Part A: This code takes three file descriptors that are opened for reading. It waits for something to read on one of them, and when that one has something to read, it reads exactly ten bytes from it (stalling if necessary if ten bytes have not arrived yet), prints those bytes on standard output, and then waits for something to read on the remaining two file descriptors. It repeats this task on the remaining two file descriptors, and then returns.

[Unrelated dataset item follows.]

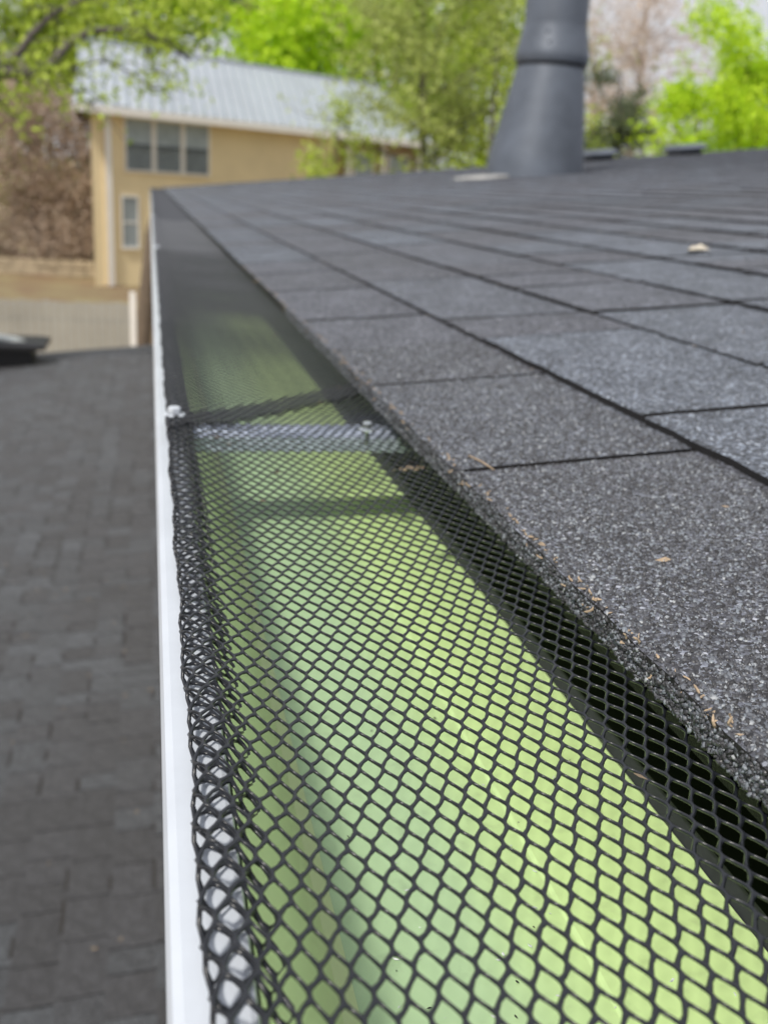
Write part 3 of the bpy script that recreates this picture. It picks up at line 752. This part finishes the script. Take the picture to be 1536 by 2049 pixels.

Part B: Yes, you do need a mutex. Why? Well, you are going to fork off three threads, and have each thread read from a different file descriptor. If each file descriptor has ten bytes to read, then there are no problems, and no mutex is necessary. But, suppose file descriptor a has three bytes to read instantly, and then a big pause occurs before the remaining seven bytes are available. Unless you have a mutex keeping the other threads from reading, then those other threads can read from their file descriptors and print to standard output before the remaining seven bytes from file descriptor a are read. Thus, you do need a mutex.

Grading: 6 points

The first 4 points were for the explanation. Again, I wanted some level of precision. Often your description was ambiguous, and if so, I took off points (e.g. does your description allow for 30 bytes to be read from one file descriptor)?

The remaining points were for saying "yes", and giving either the reason that I mentioned above, or that you needed to protect the shared buffer of printf(). Saying that you need to protect buf is wrong, because in a threaded implementation, each thread would have its own buffer (there's no good reason to have them share a buffer).